Learn how Series 9 tests options operations, electronic routing, exercise notices, OCC assignment, allocation methods, corporate-action adjustments, settlement, outages, and audit trails.
An options trade is not fully supervised once it executes. Series 9 expects the principal to understand exercises, assignments, allocation methods, contrary exercise advice, OCC processing, settlement, and the way corporate actions can change option contracts. These operational mechanics matter because customer outcomes can change materially after the trade if the firm handles the process poorly.
The exam often rewards the answer that recognizes process integrity. Customers need to know how assignment allocation works. Exercise and settlement deadlines matter. Corporate actions can adjust contract terms. A principal who understands only the trade ticket and not the life cycle of the contract is missing a major supervisory function.

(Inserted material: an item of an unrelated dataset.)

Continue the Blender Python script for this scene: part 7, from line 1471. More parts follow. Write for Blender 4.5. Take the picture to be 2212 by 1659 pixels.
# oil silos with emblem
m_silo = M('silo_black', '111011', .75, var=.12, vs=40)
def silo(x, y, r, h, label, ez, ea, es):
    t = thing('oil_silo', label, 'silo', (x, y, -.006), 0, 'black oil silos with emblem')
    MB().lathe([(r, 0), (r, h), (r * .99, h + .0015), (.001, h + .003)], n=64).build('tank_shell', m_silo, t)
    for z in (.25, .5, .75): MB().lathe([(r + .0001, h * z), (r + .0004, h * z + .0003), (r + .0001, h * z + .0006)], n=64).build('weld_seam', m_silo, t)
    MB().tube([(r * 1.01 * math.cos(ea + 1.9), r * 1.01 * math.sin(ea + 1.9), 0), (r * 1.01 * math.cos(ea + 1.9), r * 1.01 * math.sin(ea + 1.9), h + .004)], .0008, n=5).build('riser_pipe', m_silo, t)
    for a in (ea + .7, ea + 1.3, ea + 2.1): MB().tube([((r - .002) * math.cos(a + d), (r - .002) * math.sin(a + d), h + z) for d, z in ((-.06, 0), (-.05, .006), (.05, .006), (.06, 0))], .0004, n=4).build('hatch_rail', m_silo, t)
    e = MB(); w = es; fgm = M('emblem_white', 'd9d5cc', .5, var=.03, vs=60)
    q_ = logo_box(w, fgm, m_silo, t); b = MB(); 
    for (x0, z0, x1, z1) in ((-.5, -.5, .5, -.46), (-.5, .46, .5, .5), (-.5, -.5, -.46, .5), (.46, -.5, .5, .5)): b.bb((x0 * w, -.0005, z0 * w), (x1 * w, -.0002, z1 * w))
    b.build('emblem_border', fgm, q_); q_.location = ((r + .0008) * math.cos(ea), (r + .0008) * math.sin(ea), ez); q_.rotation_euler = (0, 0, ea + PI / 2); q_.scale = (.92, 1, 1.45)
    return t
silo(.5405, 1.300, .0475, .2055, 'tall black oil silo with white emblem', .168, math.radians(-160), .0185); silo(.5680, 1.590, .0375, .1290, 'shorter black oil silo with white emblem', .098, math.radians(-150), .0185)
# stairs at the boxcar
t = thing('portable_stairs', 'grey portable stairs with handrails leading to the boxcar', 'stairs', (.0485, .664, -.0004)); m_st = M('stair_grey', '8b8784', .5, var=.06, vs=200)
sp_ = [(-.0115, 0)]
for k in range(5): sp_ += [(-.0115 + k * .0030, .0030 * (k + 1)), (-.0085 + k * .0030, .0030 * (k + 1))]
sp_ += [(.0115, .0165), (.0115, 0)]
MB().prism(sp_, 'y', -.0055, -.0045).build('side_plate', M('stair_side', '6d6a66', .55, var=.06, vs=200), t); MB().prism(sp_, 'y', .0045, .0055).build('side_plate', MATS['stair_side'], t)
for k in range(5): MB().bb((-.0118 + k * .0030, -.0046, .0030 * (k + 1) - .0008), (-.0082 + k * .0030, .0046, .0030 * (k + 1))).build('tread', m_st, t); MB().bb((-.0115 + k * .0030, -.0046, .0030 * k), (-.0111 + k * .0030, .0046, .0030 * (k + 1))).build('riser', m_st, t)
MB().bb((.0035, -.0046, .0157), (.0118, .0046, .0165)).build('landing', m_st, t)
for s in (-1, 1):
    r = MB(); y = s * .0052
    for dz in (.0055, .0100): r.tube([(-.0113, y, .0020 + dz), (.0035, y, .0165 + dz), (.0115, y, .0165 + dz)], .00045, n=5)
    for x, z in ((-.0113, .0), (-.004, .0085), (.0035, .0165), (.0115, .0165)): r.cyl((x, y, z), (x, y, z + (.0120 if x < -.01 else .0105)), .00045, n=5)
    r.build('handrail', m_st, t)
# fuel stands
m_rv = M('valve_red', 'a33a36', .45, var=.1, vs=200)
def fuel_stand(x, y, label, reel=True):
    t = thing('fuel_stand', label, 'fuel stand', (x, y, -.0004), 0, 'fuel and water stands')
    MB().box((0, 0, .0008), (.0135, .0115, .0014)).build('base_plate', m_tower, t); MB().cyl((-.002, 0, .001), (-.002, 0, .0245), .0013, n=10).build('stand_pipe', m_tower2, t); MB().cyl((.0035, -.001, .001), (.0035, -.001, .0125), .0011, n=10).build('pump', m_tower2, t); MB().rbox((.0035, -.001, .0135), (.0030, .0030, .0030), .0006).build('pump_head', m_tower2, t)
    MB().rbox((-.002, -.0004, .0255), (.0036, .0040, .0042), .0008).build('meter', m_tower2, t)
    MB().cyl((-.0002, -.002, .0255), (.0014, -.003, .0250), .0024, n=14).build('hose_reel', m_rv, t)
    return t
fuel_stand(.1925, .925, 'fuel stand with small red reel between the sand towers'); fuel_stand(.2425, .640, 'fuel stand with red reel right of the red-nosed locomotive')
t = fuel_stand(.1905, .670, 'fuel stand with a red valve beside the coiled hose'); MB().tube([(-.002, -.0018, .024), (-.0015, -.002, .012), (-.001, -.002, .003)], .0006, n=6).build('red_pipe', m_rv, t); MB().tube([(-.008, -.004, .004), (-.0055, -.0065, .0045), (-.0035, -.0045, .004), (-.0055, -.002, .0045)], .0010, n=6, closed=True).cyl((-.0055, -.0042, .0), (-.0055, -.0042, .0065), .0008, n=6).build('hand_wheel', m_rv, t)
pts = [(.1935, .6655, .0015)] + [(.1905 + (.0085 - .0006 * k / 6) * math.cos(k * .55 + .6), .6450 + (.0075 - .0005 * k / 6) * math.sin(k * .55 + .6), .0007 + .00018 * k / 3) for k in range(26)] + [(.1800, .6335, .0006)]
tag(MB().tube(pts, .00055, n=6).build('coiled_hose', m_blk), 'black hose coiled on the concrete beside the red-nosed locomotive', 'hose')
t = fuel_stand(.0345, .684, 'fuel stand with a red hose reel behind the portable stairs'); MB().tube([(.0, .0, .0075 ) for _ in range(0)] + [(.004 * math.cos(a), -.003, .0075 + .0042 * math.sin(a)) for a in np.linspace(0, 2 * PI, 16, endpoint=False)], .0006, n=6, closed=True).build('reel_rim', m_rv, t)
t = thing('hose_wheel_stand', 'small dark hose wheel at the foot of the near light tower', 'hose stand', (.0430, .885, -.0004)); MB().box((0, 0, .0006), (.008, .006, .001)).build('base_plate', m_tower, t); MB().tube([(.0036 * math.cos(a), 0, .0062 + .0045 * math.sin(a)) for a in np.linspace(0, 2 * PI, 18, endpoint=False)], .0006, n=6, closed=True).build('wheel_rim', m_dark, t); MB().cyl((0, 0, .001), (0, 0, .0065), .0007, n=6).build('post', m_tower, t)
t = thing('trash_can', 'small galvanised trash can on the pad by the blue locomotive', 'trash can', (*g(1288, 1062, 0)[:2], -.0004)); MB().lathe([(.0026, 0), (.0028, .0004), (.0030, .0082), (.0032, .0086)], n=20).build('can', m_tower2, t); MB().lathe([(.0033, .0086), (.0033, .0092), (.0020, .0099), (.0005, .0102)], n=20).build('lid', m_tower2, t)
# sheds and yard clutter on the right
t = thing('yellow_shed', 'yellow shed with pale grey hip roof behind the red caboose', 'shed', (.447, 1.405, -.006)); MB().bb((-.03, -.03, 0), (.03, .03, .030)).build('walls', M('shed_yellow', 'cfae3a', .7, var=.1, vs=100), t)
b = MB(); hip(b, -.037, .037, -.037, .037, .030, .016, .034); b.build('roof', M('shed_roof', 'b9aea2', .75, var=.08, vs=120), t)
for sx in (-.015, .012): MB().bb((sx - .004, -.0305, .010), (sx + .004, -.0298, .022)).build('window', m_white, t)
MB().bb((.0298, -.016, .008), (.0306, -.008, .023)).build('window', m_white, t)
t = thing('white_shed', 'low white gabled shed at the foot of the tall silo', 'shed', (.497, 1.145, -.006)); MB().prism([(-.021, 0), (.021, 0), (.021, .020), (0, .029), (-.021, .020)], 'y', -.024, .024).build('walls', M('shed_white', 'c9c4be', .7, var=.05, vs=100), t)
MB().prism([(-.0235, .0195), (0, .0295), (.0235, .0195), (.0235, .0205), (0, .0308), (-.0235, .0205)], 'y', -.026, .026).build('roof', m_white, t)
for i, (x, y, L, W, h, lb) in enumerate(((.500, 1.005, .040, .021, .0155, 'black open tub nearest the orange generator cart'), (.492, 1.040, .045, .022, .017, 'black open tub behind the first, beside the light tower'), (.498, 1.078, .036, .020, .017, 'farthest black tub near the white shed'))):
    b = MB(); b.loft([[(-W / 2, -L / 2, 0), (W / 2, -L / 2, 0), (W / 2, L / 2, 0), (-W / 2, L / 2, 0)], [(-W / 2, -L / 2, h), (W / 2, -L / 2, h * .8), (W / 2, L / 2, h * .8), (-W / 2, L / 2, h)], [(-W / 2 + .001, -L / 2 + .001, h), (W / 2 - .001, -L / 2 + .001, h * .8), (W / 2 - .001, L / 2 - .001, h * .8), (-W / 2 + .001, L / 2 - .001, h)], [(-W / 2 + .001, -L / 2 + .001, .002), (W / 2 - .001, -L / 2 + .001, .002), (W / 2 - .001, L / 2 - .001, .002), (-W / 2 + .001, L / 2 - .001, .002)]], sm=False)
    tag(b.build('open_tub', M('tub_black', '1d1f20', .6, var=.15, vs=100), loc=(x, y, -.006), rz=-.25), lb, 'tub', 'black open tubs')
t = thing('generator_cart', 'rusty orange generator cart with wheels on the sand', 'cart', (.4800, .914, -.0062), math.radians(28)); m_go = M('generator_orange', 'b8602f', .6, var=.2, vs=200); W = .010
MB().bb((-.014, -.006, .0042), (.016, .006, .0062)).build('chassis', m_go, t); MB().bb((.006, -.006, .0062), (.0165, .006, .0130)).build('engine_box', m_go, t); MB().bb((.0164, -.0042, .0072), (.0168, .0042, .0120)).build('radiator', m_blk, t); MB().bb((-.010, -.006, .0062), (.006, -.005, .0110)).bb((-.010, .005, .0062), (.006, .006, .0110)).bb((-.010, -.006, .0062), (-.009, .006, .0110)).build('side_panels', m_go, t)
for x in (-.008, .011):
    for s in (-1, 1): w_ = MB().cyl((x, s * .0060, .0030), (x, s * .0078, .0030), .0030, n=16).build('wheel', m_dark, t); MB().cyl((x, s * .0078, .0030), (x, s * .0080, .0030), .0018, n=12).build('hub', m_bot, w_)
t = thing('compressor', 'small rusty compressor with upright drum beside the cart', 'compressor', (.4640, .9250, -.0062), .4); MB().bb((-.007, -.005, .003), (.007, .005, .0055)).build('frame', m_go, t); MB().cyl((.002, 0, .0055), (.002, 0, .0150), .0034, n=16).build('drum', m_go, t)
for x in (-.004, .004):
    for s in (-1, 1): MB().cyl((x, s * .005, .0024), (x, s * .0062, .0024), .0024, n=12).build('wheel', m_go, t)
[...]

| Event | Supervisory control | Why it matters |
|---|---|---|
| Exercise notice | cutoff, contrary exercise advice, and instruction evidence | prevents missed or unauthorized exercise outcomes |
| OCC assignment | allocation method and customer notice | keeps assignment handling fair and explainable |
| Corporate action | adjusted contracts and downstream position updates | prevents incorrect risk, margin, and customer records |
| Settlement exception | delivery, payment, close-out, and fail management | avoids unresolved customer and clearing breaks |
| Systems outage | contingency workflow and business continuity controls | preserves critical event handling during disruptions |
Series 9 expects operations exceptions to have owners, due dates, escalation paths, and verification of remediation. If an assignment break, expiry-processing failure, or corporate-action adjustment error repeats, the principal should treat it as a control issue and require a post-event review.
A firm changes its customer assignment-allocation method for options exercises but does not notify customers. What is the strongest Series 9 concern?
A. None, because allocation methods are internal firm decisions only
B. The method can be changed at any time without disclosure if OCC rules are followed
C. The firm should not treat the allocation method as a hidden process because customer notification is part of proper supervisory handling
D. The issue matters only for institutional accounts
Answer: C. Series 9 expects principals to supervise assignment and allocation procedures in a way that is controlled and properly communicated.